==== RECORDED DATA ====

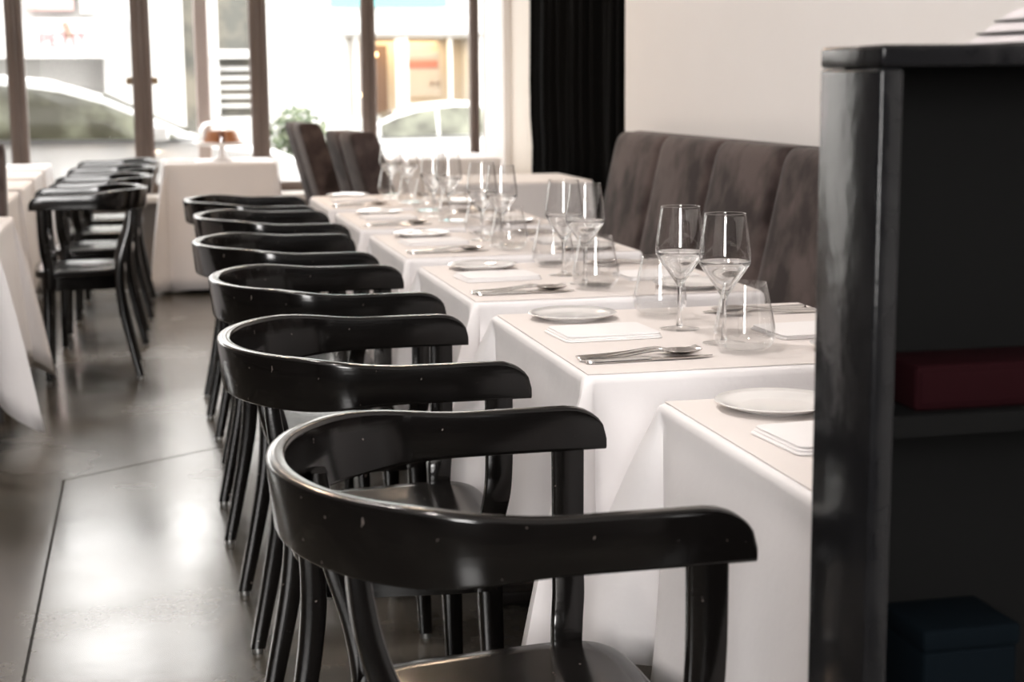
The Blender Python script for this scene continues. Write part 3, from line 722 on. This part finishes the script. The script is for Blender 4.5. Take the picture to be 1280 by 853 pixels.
def text(name, body, size, loc, rot, m, par):
    c = bpy.data.curves.new(name, 'FONT'); c.body = body; c.size = size; c.extrude = .004; c.align_x = 'CENTER'
    o = bpy.data.objects.new(name, c); C.objects.link(o)
    bpy.context.view_layer.update(); dg = bpy.context.evaluated_depsgraph_get(); me = bpy.data.meshes.new_from_object(o.evaluated_get(dg))
    bpy.data.objects.remove(o); o = bpy.data.objects.new(name, me); me.materials.clear(); me.materials.append(MATS[m]); C.objects.link(o)
    o.location = loc; o.rotation_euler = rot; o.parent = par; return o
text('lettering', 'PETIT', .19, (-.72, -.536, 1.57 + zz), (PI / 2, 0, 0), 'sign_red', b1)
fp = thing('flower_box', 'pink flowers above the shop awning across the street', 'flowers', (-1.55, 16.6, 1.86))
G().rbox(-.35, .25, -.08, .08, 0, .12, .01).obj('trough', 'facade_white', fp)
rf = random.Random(3); g = G()
for k in range(120):
    x, y, z, r = rf.uniform(-.34, .26), rf.uniform(-.1, .1), .12 + rf.random() * .12, rf.uniform(.015, .03)
    a = rf.uniform(0, 6.28); g.add([(x + r * math.cos(a), y, z + r * math.sin(a)), (x - r * math.sin(a), y - r * .6, z + r * math.cos(a)), (x - r * math.cos(a), y, z - r * math.sin(a)), (x + r * math.sin(a), y + r * .6, z - r * math.cos(a))], [(0, 1, 2, 3)])
o = g.obj('petals', 'pink_petals', fp, smooth=False); o['kind'] = 'stuff'
# shrub
sh = thing('shrub', 'green leafy shrub in a pot beside the white house corner', 'shrub', (1.52, 16.3, gs(16.3)))
G().lathe([(.0003, 0), (.16, 0), (.2, .4), (.17, .4), (.0003, .36)], 20).obj('pot', 'facade_grey', sh)
for nm, mm, cnt in (('foliage', 'leaf', 420), ('foliage', 'leaf_light', 380)):
    g = G()
    for k in range(cnt):
        d = Vector((rf.gauss(0, 1), rf.gauss(0, 1), rf.gauss(0, 1))).normalized() * (.32 * rf.random() ** .4)
        c = Vector((0, 0, .86)) + Vector((d.x, d.y, d.z * 1.3)); a = Vector((rf.gauss(0, 1), rf.gauss(0, 1), rf.gauss(0, 1))).normalized(); b = a.orthogonal().normalized()
        g.add([c - a * .05, c + b * .022, c + a * .05, c - b * .022], [(0, 1, 2, 3)])
    o = g.obj(nm, mm, sh, smooth=False); o['kind'] = 'stuff'
G().tube([(0, 0, .36), (.02, 0, .6), (0, .02, .9)], [.02, .016, .008], 8).obj('stem', 'bracket', sh)
# building with lit shop farther back
b2 = thing('shop_building', 'cream shop front with lit interior and teal sign down the street', 'building', (0, 30, gs(30)))
z2 = -gs(30)
P(G().box(2.0, 3.72, 0, 5, -.1, 9).box(3.72, 12, 0, 5, 2.05 + z2, 9).box(6.15, 12, 0, 5, -.1, 2.05 + z2).box(3.72, 6.15, 0, 5, -.1, .55 + z2), 'wall', 'facade_white', b2)
P(G().box(3.72, 6.15, 1.2, 1.3, .5 + z2, 2.1 + z2), 'shop_interior', 'facade_cream', b2)
P(G().rbox(3.3, 6.4, -.25, 0, 2.10 + z2, 2.38 + z2, .02), 'fascia', 'facade_white', b2)
P(G().box(3.45, 5.62, -.12, -.02, 2.60 + z2, 3.3 + z2), 'shop_sign', 'teal_sign', b2)
P(G().box(3.74, 3.82, .1, .2, .55 + z2, 2.0 + z2), 'door_post', 'facade_grey', b2)
for x0_, x1_ in ((3.86, 3.98), (4.68, 4.90), (5.68, 5.74)): P(G().box(x0_, x1_, .1, .25, .55 + z2, 2.05 + z2), 'post', 'facade_white', b2)
for x0_, x1_ in ((3.98, 4.28), (4.30, 4.62)): P(G().box(x0_, x1_, .9, .98, .55 + z2, 1.92 + z2), 'door_leaf', 'amber_door', b2)
for x_, z_ in ((4.38, 1.74), (4.02, 1.18), (4.05, .98)): P(G().lathe([(.0003, -.05), (.035, -.035), (.05, 0), (.035, .035), (.0003, .05)], 14, (x_, .8, z_ + z2)), 'lamp_globe', 'lamp_glow', b2, True)
ps = P(G().box(4.97, 5.62, .7, .74, .95 + z2, 1.78 + z2), 'poster', 'poster_paper', b2)
P(G().box(4.97, 5.57, .68, .699, 1.48 + z2, 1.62 + z2), 'poster_band', 'poster_orange', ps); P(G().box(4.97, 5.57, .68, .699, 1.68 + z2, 1.78 + z2), 'poster_band', 'poster_grey', ps)
for x_ in (5.45, 5.57): P(G().lathe([(.0003, 0), (.03, 0), (.03, .06), (.0003, .07)], 12, (x_, .66, 1.16 + z2)), 'ornament', 'bracket', ps)
tl = bpy.data.lights.new('shop_light', 'AREA'); tl.size = 1.5; tl.energy = 60; tl.color = (1, .75, .45)
tlo = bpy.data.objects.new('shop_light', tl); tlo.location = (4.9, 30.7, 2.0); C.objects.link(tlo)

====

■ GIVEN EXERCISE: Copy out the data above exactly, except the pictures.

■ THE REPLY:
The Blender Python script for this scene continues. Write part 3, from line 722 on. This part finishes the script. The script is for Blender 4.5. Take the picture to be 1280 by 853 pixels.
def text(name, body, size, loc, rot, m, par):
    c = bpy.data.curves.new(name, 'FONT'); c.body = body; c.size = size; c.extrude = .004; c.align_x = 'CENTER'
    o = bpy.data.objects.new(name, c); C.objects.link(o)
    bpy.context.view_layer.update(); dg = bpy.context.evaluated_depsgraph_get(); me = bpy.data.meshes.new_from_object(o.evaluated_get(dg))
    bpy.data.objects.remove(o); o = bpy.data.objects.new(name, me); me.materials.clear(); me.materials.append(MATS[m]); C.objects.link(o)
    o.location = loc; o.rotation_euler = rot; o.parent = par; return o
text('lettering', 'PETIT', .19, (-.72, -.536, 1.57 + zz), (PI / 2, 0, 0), 'sign_red', b1)
fp = thing('flower_box', 'pink flowers above the shop awning across the street', 'flowers', (-1.55, 16.6, 1.86))
G().rbox(-.35, .25, -.08, .08, 0, .12, .01).obj('trough', 'facade_white', fp)
rf = random.Random(3); g = G()
for k in range(120):
    x, y, z, r = rf.uniform(-.34, .26), rf.uniform(-.1, .1), .12 + rf.random() * .12, rf.uniform(.015, .03)
    a = rf.uniform(0, 6.28); g.add([(x + r * math.cos(a), y, z + r * math.sin(a)), (x - r * math.sin(a), y - r * .6, z + r * math.cos(a)), (x - r * math.cos(a), y, z - r * math.sin(a)), (x + r * math.sin(a), y + r * .6, z - r * math.cos(a))], [(0, 1, 2, 3)])
o = g.obj('petals', 'pink_petals', fp, smooth=False); o['kind'] = 'stuff'
# shrub
sh = thing('shrub', 'green leafy shrub in a pot beside the white house corner', 'shrub', (1.52, 16.3, gs(16.3)))
G().lathe([(.0003, 0), (.16, 0), (.2, .4), (.17, .4), (.0003, .36)], 20).obj('pot', 'facade_grey', sh)
for nm, mm, cnt in (('foliage', 'leaf', 420), ('foliage', 'leaf_light', 380)):
    g = G()
    for k in range(cnt):
        d = Vector((rf.gauss(0, 1), rf.gauss(0, 1), rf.gauss(0, 1))).normalized() * (.32 * rf.random() ** .4)
        c = Vector((0, 0, .86)) + Vector((d.x, d.y, d.z * 1.3)); a = Vector((rf.gauss(0, 1), rf.gauss(0, 1), rf.gauss(0, 1))).normalized(); b = a.orthogonal().normalized()
        g.add([c - a * .05, c + b * .022, c + a * .05, c - b * .022], [(0, 1, 2, 3)])
    o = g.obj(nm, mm, sh, smooth=False); o['kind'] = 'stuff'
G().tube([(0, 0, .36), (.02, 0, .6), (0, .02, .9)], [.02, .016, .008], 8).obj('stem', 'bracket', sh)
# building with lit shop farther back
b2 = thing('shop_building', 'cream shop front with lit interior and teal sign down the street', 'building', (0, 30, gs(30)))
z2 = -gs(30)
P(G().box(2.0, 3.72, 0, 5, -.1, 9).box(3.72, 12, 0, 5, 2.05 + z2, 9).box(6.15, 12, 0, 5, -.1, 2.05 + z2).box(3.72, 6.15, 0, 5, -.1, .55 + z2), 'wall', 'facade_white', b2)
P(G().box(3.72, 6.15, 1.2, 1.3, .5 + z2, 2.1 + z2), 'shop_interior', 'facade_cream', b2)
P(G().rbox(3.3, 6.4, -.25, 0, 2.10 + z2, 2.38 + z2, .02), 'fascia', 'facade_white', b2)
P(G().box(3.45, 5.62, -.12, -.02, 2.60 + z2, 3.3 + z2), 'shop_sign', 'teal_sign', b2)
P(G().box(3.74, 3.82, .1, .2, .55 + z2, 2.0 + z2), 'door_post', 'facade_grey', b2)
for x0_, x1_ in ((3.86, 3.98), (4.68, 4.90), (5.68, 5.74)): P(G().box(x0_, x1_, .1, .25, .55 + z2, 2.05 + z2), 'post', 'facade_white', b2)
for x0_, x1_ in ((3.98, 4.28), (4.30, 4.62)): P(G().box(x0_, x1_, .9, .98, .55 + z2, 1.92 + z2), 'door_leaf', 'amber_door', b2)
for x_, z_ in ((4.38, 1.74), (4.02, 1.18), (4.05, .98)): P(G().lathe([(.0003, -.05), (.035, -.035), (.05, 0), (.035, .035), (.0003, .05)], 14, (x_, .8, z_ + z2)), 'lamp_globe', 'lamp_glow', b2, True)
ps = P(G().box(4.97, 5.62, .7, .74, .95 + z2, 1.78 + z2), 'poster', 'poster_paper', b2)
P(G().box(4.97, 5.57, .68, .699, 1.48 + z2, 1.62 + z2), 'poster_band', 'poster_orange', ps); P(G().box(4.97, 5.57, .68, .699, 1.68 + z2, 1.78 + z2), 'poster_band', 'poster_grey', ps)
for x_ in (5.45, 5.57): P(G().lathe([(.0003, 0), (.03, 0), (.03, .06), (.0003, .07)], 12, (x_, .66, 1.16 + z2)), 'ornament', 'bracket', ps)
tl = bpy.data.lights.new('shop_light', 'AREA'); tl.size = 1.5; tl.energy = 60; tl.color = (1, .75, .45)
tlo = bpy.data.objects.new('shop_light', tl); tlo.location = (4.9, 30.7, 2.0); C.objects.link(tlo)